WRITTEN REQUEST: Copy out the listing in full, exactly as written, but not its pictures.

[start SOURCE DATA]

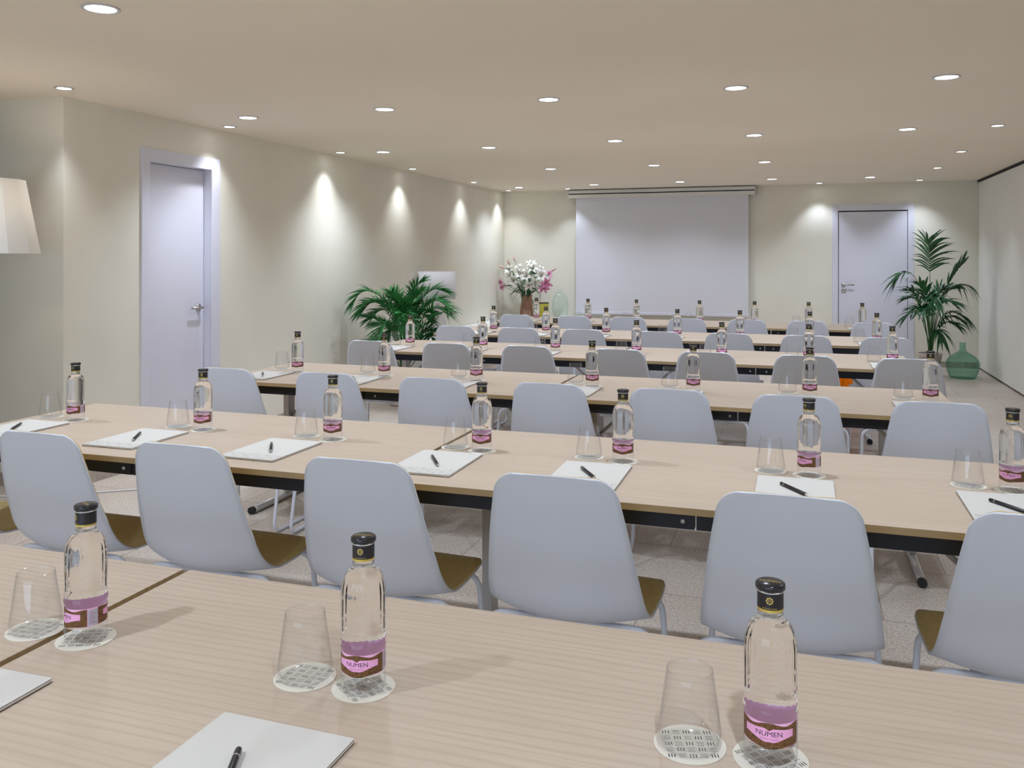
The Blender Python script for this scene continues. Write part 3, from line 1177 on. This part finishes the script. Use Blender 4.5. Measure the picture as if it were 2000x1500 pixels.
def put(src, loc, rz, label, group, key):
    if key in SKIP:
        return None
    if src.name in seen:
        return dup(src, loc, rz, label, group)
    seen.add(src.name)
    src.location = loc
    src.rotation_euler = (0, 0, rz)
    src['label'] = label
    src['group'] = group
    return src


coa['category'] = 'coaster'
for r in 'ABCDEF':
    for k, x in enumerate(BX[r]):
        if r == 'A':
            where = ('at the left of the front table', 'in the middle of the front table', 'at the right of the front table')[k]
            who = ('left', 'middle', 'right')[k]
        else:
            where = 'on the %s table row, %s from the left' % (ROWN[r], ORD[k])
        y = BY[r]
        # the label faces the camera, turned a little
        az = math.atan2(-y, -x) + PI / 2 + math.radians(BROT[r][k])
        cz = TT + 0.0002
        gx, gy = x + GDX[r][k], y + GDY[r]
        if r in 'ABC':
            cbx = put(coa, (x, y, cz), random.uniform(0, 6), 'cream coaster under the water bottle %s' % where, 'paper coasters', ('cb', r, k))
            cgx = put(coa, (gx, gy, cz), random.uniform(-.3, .3), 'cream coaster under the drinking glass %s' % where, 'paper coasters', ('cg', r, k))
            oz = TT + 0.0018
        else:
            oz = TT + 0.0004
        put(bot, (x, y, oz), az, 'clear water bottle with black cap %s' % where, 'water bottles on the tables', ('b', r, k))
        put(tum, (gx, gy, oz), random.uniform(0, 3), 'empty clear tapered drinking glass %s' % where, 'drinking glasses on the tables', ('g', r, k))
        if k < len(PX[r]):
            px = PX[r][k]
            if r == 'A':
                where = ('at the left edge of the front table', 'below the middle bottle of the front table')[k]
            put(pad, (px, PY[r], TT + 0.0003), random.uniform(-.015, .015), 'cream notepad lying %s' % where, 'notepads on the tables', ('p', r, k))
            if not (r == 'A' and k == 0):
                a = math.radians(33 + random.uniform(-3, 3))
                pl = (px, PY[r] - 0.005, TT + 0.0066)
                if r == 'A':
                    pl = (-0.664, 0.893, TT + 0.0066); a = math.radians(24)
                put(pen, pl, a, 'slim black pen on the notepad %s' % where, 'pens on the notepads', ('n', r, k))

# ================================================================== LEFT WALL BENCH, LAMP, PLANT
BZ = 0.50
bench = thing('wall_bench', 'low white wall bench along the left wall under the table lamp', 'bench', (XL + 0.21, 10.2, 0))
bm = bmesh.new(); box(bm, -0.205, 0.20, -1.85, 1.35, BZ - 0.04, BZ)
obj('bench_top', bm, M['bench'], bench, bevel=0.003)
for yy in (-1.6, -0.1, 1.2):
    bm = bmesh.new(); box(bm, -0.19, 0.15, yy - 0.02, yy + 0.02, 0, BZ - 0.04)
    obj('bench_support', bm, M['bench'], bench)
b2 = thing('wall_bench', 'low white bench on the back wall carrying the flower vase', 'bench', (-3.15, YB - 0.21, 0))
bm = bmesh.new(); box(bm, -0.78, 0.55, -0.20, 0.195, BZ - 0.04, BZ)
obj('bench_top', bm, M['bench'], b2, bevel=0.003)
for xx in (-0.35, 0.45):
    bm = bmesh.new(); box(bm, xx - 0.02, xx + 0.02, -0.17, 0.18, 0, BZ - 0.04)
    obj('bench_support', bm, M['bench'], b2)

tl = thing('table_lamp', 'table lamp with white drum shade and glass base behind the palm', 'lamp', (-3.915, 9.05, BZ + 0.001))
bm = bmesh.new()
lathe(bm, [(0, 0.0), (0.115, 0.0), (0.135, 0.02), (0.125, 0.08), (0.10, 0.17), (0.065, 0.27), (0.03, 0.345), (0.018, 0.39), (0.018, 0.43), (0, 0.43)], 40)
obj('lamp_base', bm, M['clear'], tl)
bm = bmesh.new()
tube(bm, [(0, 0, 0.43), (0, 0, 0.52)], 0.010, 12)
obj('lamp_stem', bm, M['steel'], tl)
bm = bmesh.new()
lathe(bm, [(0.212, 0.415), (0.212, 0.725), (0.209, 0.725), (0.209, 0.415)], 56, close=True)
for a in range(3):
    aa = 2 * PI * a / 3
    tube(bm, [(0, 0, 0.515), (0.21 * math.cos(aa), 0.21 * math.sin(aa), 0.515)], 0.003, 6)
obj('lamp_shade', bm, simple('white_drum_fabric', (0.84, 0.84, 0.89), 0.8, spec=0.1), tl)


def blade(bm, p, d, side, length, width, droop, mi=0, segs=4, fold=0.25):
    """One narrow pointed leaflet."""
    d = d.normalized()
    side = (side - d * side.dot(d)).normalized()
    prevs = None
    for i in range(segs + 1):
        t = i / segs
        w = width * math.sin(PI * min(1, 0.18 + 0.82 * t) ** 0.8) if t < 1 else 0.0005
        w = max(w, 0.0006)
        c = p + d * (length * t) + Vector((0, 0, -droop * length * t * t))
        up = side.cross(d).normalized()
        a = bm.verts.new(c - side * w / 2 + up * w * fold * .5)
        m_ = bm.verts.new(c)
        b = bm.verts.new(c + side * w / 2 + up * w * fold * .5)
        if prevs:
            f = bm.faces.new([prevs[0], prevs[1], m_, a]); f.material_index = mi
            f = bm.faces.new([prevs[1], prevs[2], b, m_]); f.material_index = mi
        prevs = (a, m_, b)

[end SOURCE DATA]

TASK RESULT:
The Blender Python script for this scene continues. Write part 3, from line 1177 on. This part finishes the script. Use Blender 4.5. Measure the picture as if it were 2000x1500 pixels.
def put(src, loc, rz, label, group, key):
    if key in SKIP:
        return None
    if src.name in seen:
        return dup(src, loc, rz, label, group)
    seen.add(src.name)
    src.location = loc
    src.rotation_euler = (0, 0, rz)
    src['label'] = label
    src['group'] = group
    return src


coa['category'] = 'coaster'
for r in 'ABCDEF':
    for k, x in enumerate(BX[r]):
        if r == 'A':
            where = ('at the left of the front table', 'in the middle of the front table', 'at the right of the front table')[k]
            who = ('left', 'middle', 'right')[k]
        else:
            where = 'on the %s table row, %s from the left' % (ROWN[r], ORD[k])
        y = BY[r]
        # the label faces the camera, turned a little
        az = math.atan2(-y, -x) + PI / 2 + math.radians(BROT[r][k])
        cz = TT + 0.0002
        gx, gy = x + GDX[r][k], y + GDY[r]
        if r in 'ABC':
            cbx = put(coa, (x, y, cz), random.uniform(0, 6), 'cream coaster under the water bottle %s' % where, 'paper coasters', ('cb', r, k))
            cgx = put(coa, (gx, gy, cz), random.uniform(-.3, .3), 'cream coaster under the drinking glass %s' % where, 'paper coasters', ('cg', r, k))
            oz = TT + 0.0018
        else:
            oz = TT + 0.0004
        put(bot, (x, y, oz), az, 'clear water bottle with black cap %s' % where, 'water bottles on the tables', ('b', r, k))
        put(tum, (gx, gy, oz), random.uniform(0, 3), 'empty clear tapered drinking glass %s' % where, 'drinking glasses on the tables', ('g', r, k))
        if k < len(PX[r]):
            px = PX[r][k]
            if r == 'A':
                where = ('at the left edge of the front table', 'below the middle bottle of the front table')[k]
            put(pad, (px, PY[r], TT + 0.0003), random.uniform(-.015, .015), 'cream notepad lying %s' % where, 'notepads on the tables', ('p', r, k))
            if not (r == 'A' and k == 0):
                a = math.radians(33 + random.uniform(-3, 3))
                pl = (px, PY[r] - 0.005, TT + 0.0066)
                if r == 'A':
                    pl = (-0.664, 0.893, TT + 0.0066); a = math.radians(24)
                put(pen, pl, a, 'slim black pen on the notepad %s' % where, 'pens on the notepads', ('n', r, k))

# ================================================================== LEFT WALL BENCH, LAMP, PLANT
BZ = 0.50
bench = thing('wall_bench', 'low white wall bench along the left wall under the table lamp', 'bench', (XL + 0.21, 10.2, 0))
bm = bmesh.new(); box(bm, -0.205, 0.20, -1.85, 1.35, BZ - 0.04, BZ)
obj('bench_top', bm, M['bench'], bench, bevel=0.003)
for yy in (-1.6, -0.1, 1.2):
    bm = bmesh.new(); box(bm, -0.19, 0.15, yy - 0.02, yy + 0.02, 0, BZ - 0.04)
    obj('bench_support', bm, M['bench'], bench)
b2 = thing('wall_bench', 'low white bench on the back wall carrying the flower vase', 'bench', (-3.15, YB - 0.21, 0))
bm = bmesh.new(); box(bm, -0.78, 0.55, -0.20, 0.195, BZ - 0.04, BZ)
obj('bench_top', bm, M['bench'], b2, bevel=0.003)
for xx in (-0.35, 0.45):
    bm = bmesh.new(); box(bm, xx - 0.02, xx + 0.02, -0.17, 0.18, 0, BZ - 0.04)
    obj('bench_support', bm, M['bench'], b2)

tl = thing('table_lamp', 'table lamp with white drum shade and glass base behind the palm', 'lamp', (-3.915, 9.05, BZ + 0.001))
bm = bmesh.new()
lathe(bm, [(0, 0.0), (0.115, 0.0), (0.135, 0.02), (0.125, 0.08), (0.10, 0.17), (0.065, 0.27), (0.03, 0.345), (0.018, 0.39), (0.018, 0.43), (0, 0.43)], 40)
obj('lamp_base', bm, M['clear'], tl)
bm = bmesh.new()
tube(bm, [(0, 0, 0.43), (0, 0, 0.52)], 0.010, 12)
obj('lamp_stem', bm, M['steel'], tl)
bm = bmesh.new()
lathe(bm, [(0.212, 0.415), (0.212, 0.725), (0.209, 0.725), (0.209, 0.415)], 56, close=True)
for a in range(3):
    aa = 2 * PI * a / 3
    tube(bm, [(0, 0, 0.515), (0.21 * math.cos(aa), 0.21 * math.sin(aa), 0.515)], 0.003, 6)
obj('lamp_shade', bm, simple('white_drum_fabric', (0.84, 0.84, 0.89), 0.8, spec=0.1), tl)


def blade(bm, p, d, side, length, width, droop, mi=0, segs=4, fold=0.25):
    """One narrow pointed leaflet."""
    d = d.normalized()
    side = (side - d * side.dot(d)).normalized()
    prevs = None
    for i in range(segs + 1):
        t = i / segs
        w = width * math.sin(PI * min(1, 0.18 + 0.82 * t) ** 0.8) if t < 1 else 0.0005
        w = max(w, 0.0006)
        c = p + d * (length * t) + Vector((0, 0, -droop * length * t * t))
        up = side.cross(d).normalized()
        a = bm.verts.new(c - side * w / 2 + up * w * fold * .5)
        m_ = bm.verts.new(c)
        b = bm.verts.new(c + side * w / 2 + up * w * fold * .5)
        if prevs:
            f = bm.faces.new([prevs[0], prevs[1], m_, a]); f.material_index = mi
            f = bm.faces.new([prevs[1], prevs[2], b, m_]); f.material_index = mi
        prevs = (a, m_, b)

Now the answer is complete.